- [GIVEN DATA]:
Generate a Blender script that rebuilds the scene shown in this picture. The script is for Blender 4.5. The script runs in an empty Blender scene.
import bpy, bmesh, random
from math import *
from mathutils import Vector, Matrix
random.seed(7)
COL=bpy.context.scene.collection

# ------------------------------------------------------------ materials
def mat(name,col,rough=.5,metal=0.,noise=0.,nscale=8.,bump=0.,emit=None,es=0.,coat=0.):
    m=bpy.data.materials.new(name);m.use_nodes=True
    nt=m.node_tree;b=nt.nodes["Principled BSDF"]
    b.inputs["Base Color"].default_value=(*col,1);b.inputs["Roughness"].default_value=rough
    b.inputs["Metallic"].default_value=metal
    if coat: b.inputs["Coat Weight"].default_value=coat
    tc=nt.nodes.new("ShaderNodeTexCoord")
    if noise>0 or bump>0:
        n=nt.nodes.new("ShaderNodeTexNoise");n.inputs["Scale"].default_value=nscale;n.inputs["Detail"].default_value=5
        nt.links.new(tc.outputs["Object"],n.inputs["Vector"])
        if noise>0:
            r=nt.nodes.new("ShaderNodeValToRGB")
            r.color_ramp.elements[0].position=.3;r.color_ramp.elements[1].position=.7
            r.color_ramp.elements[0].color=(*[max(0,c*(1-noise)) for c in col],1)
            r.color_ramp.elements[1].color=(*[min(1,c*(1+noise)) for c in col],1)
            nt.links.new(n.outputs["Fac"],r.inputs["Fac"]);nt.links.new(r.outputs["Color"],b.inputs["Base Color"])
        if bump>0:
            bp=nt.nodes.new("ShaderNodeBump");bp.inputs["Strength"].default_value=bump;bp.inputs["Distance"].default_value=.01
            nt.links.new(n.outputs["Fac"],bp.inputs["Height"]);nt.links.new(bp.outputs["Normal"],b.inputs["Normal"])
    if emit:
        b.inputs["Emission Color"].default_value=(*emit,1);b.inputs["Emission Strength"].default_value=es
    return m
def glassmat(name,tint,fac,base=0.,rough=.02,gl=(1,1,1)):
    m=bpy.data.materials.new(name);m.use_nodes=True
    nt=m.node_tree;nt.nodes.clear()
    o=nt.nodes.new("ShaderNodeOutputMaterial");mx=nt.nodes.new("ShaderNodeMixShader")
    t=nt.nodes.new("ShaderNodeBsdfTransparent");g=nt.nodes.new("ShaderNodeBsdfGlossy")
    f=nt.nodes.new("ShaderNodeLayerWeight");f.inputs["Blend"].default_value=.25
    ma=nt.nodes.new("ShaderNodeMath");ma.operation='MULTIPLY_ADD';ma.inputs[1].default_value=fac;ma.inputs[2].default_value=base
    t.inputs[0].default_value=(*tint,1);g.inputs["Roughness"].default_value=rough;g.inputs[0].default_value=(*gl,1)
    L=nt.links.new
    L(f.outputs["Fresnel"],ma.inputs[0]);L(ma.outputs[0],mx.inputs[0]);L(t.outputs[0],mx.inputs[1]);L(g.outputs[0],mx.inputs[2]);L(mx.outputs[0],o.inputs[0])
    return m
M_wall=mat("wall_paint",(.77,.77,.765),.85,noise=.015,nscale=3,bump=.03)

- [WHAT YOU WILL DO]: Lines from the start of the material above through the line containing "COL=bpy.context.scene.collection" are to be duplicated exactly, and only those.

- [THE RESULT]:
Generate a Blender script that rebuilds the scene shown in this picture. The script is for Blender 4.5. The script runs in an empty Blender scene.
import bpy, bmesh, random
from math import *
from mathutils import Vector, Matrix
random.seed(7)
COL=bpy.context.scene.collection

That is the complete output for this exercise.